Johnson came to believe that John F. Kennedy’s assassination was engineered by Castro in retaliation against the CIA plots (which half a century later looks pretty unlikely). Yet Johnson still held his tongue, at least publicly, until 1973—four years after he left the White House, five years after RFK’s death, and 10 years after JFK’s death—when he famously told the Atlantic that “we had been operating a damned Murder, Inc. in the Caribbean.”

Then there was Richard Nixon. Not the most bipartisan of souls, Nixon, similarly, fought tooth and nail to prevent publication of the Pentagon Papers, the government’s secret history of the Vietnam war, even though the many lies it documented emanated not from Nixon’s own Republican administration but from Johnson’s Democratic one. (That’s not to say Nixon didn’t himself tell lies about Vietnam; merely that the Pentagon Papers were compiled before Nixon took office.)
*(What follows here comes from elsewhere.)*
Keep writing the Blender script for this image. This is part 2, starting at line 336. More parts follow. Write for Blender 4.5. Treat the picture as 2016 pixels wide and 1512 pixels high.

And don’t forget President George W. Bush, who, within a year of assuming office, issued an executive order giving former presidents veto power over release of their presidential papers. This action, though aimed at preventing disclosure of Reagan-era documents, also benefited, at least theoretically, Bush’s predecessor, Democrat Bill Clinton. But Clinton made clear his opposition to the executive order, and a judge later overturned it.

Obama’s silence about the Bush administration's bugging isn't as bad as Johnson's and Nixon's stonewalling, which concerned matters of more urgent interest to the American public. And it’s not nearly as sweeping as Bush’s.

Still, it’s pretty rankling. And it would be disappointing if the president were to let stand NSA chief Keith Alexander’s cavalier answer, at an Oct. 29 congressional hearing, to a question about the Merkel bugging. “As long as I’ve been in the intelligence business, 50 years,” Alexander said, “leadership intentions in whatever form that’s expressed is a basic tenet of what we are to collect and analyze.” Alexander added that U.S. allies spy with impunity on Americans.

But surely the U.S. would be livid, and rightly so, if it discovered that, say, the United Kingdom had successfully intercepted transmissions from Obama’s Blackberry. And it’s not as if the U.S. takes it in stride when it catches allies spying here. Ask Jonathan Pollard, imprisoned since 1987 for passing classified documents to Israel.

Oval Office Omertà has some rational justifications. When presidents reveal or denounce actions taken in secret by their predecessors they risk seeing their priorities shoved aside to re-fight old political battles. They also risk going to war with their own executive-branch employees, since many of these (including Alexander) served under the predecessors. And in at least some instances, there may be real national security reasons not to reveal certain information.

But when Obama said, in his 2008 speech, that true partnership and progress required “allies who will listen to each other,” tapping cell phones probably wasn’t what he had in mind. If Obama really wasn’t told, until this summer, that his NSA was bugging Merkel, then he really needs to fire whoever it was who kept this crucial information from him. And if Obama deems it foolish and offensive to wiretap the leaders of countries with which the U.S. is closely allied—it’s hard to imagine he doesn’t—then he should say so, plainly and clearly. Even if it risks bruised feelings and loud recriminations at the next convocation of the ex-president’s club.